Einstein died three years later. In the years after his death, quantum mechanics, the
strange set of rules that describe nature on the subatomic level (and Einstein's bete noire)
transformed the cosmological constant and showed just how prescient Einstein had been
in inventing it. The famous (and mystical in its own right) uncertainty principle decreed
that there is no such thing as nothing, and even empty space can be thought of as foaming
with energy.
The effects of this vacuum energy on atoms had been detected in the laboratory, as early
as 1948, but no one thought to investigate its influence on the universe as a whole until
1967, when a new crisis, an apparent proliferation of too-many quasars when the universe
was about one-third its present size, led to renewed muttering about the cosmological
constant. Jakob Zeldovich, a legendary Russian theorist who was a genius at marrying
microphysics to the universe, realized that this quantum vacuum energy would enter into
Einstein's equations exactly the same as the old cosmological constant.
The problem was that a naive straightforward calculation of these quantum fluctuations
suggested that the vacuum energy in the universe should be about 118 orders of
magnitude (10 followed by 117 zeros) denser than the matter. In which case the
cosmological constant would either have crumpled the universe into a black hole in the
first instant of its existence or immediately blown the cosmos so far apart that not even
atoms would ever have formed. The fact that the universe had been sedately and happily
expanding for 10 billion years or so, however, meant that any cosmological constant, if it
existed at all, was modest.
Even making the most optimistic assumptions, Dr. Zeldovich still could not make the
predicted cosmological constant to come out to be less than a billion times the observed
limit.
Ever since then, many particle theorists have simply assumed that for some as-yetunknown
reason the cosmological constant is zero. In the era of superstrings and
ambitious theories of everything tracing history back to the first micro-micro second of
unrecorded time, the cosmological constant has been a trapdoor in the basement of
physics, suggesting that at some fundamental level something is being missed about the
world. In an article in Reviews of Modern Physics in 1989, Steven Weinberg of the
University of Texas referred to the cosmological constant as "a veritable crisis," whose
solution would have a wide impact on physics and astronomy.

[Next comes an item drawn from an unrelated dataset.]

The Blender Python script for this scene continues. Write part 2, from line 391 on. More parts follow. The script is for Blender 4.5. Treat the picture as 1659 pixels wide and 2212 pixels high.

Things got even more interesting in the 1970's with the advent of the current crop of
particle physics theories, which feature a shadowy entity known as the Higgs field, which
permeates space and gives elementary particles their properties. Physicists presume that
the energy density of the Higgs field today is zero, but in the past, when the universe was
hotter, the Higgs energy could have been enormous and dominated the dynamics of the
universe. In fact, speculation that such an episode occurred a fraction of a second after
the Big Bang, inflating the wrinkles out of the primeval chaos -- what Dr. Turner calls
vacuum energy put to a good use -- has dominated cosmology in the last 15 years.
"We want to explain why the effective cosmological constant is small now, not why it
was always small," Dr. Weinberg wrote in his review. In their efforts to provide an
explanation, theorists have been driven recently to talk about multiple universes
connected by space-time tunnels called wormholes, among other things.
The flavor of the crisis was best expressed, some years ago at an astrophysics conference
by Dr. Wilczek. Summing up the discussions at the end of the meeting, he came at last to
the cosmological constant. "Whereof one cannot speak, thereof one must be silent," he
said, quoting from Ludwig Wittgenstein's "Tractatus Logico-Philosophicus."
Now it seems that the astronomers have broken that silence.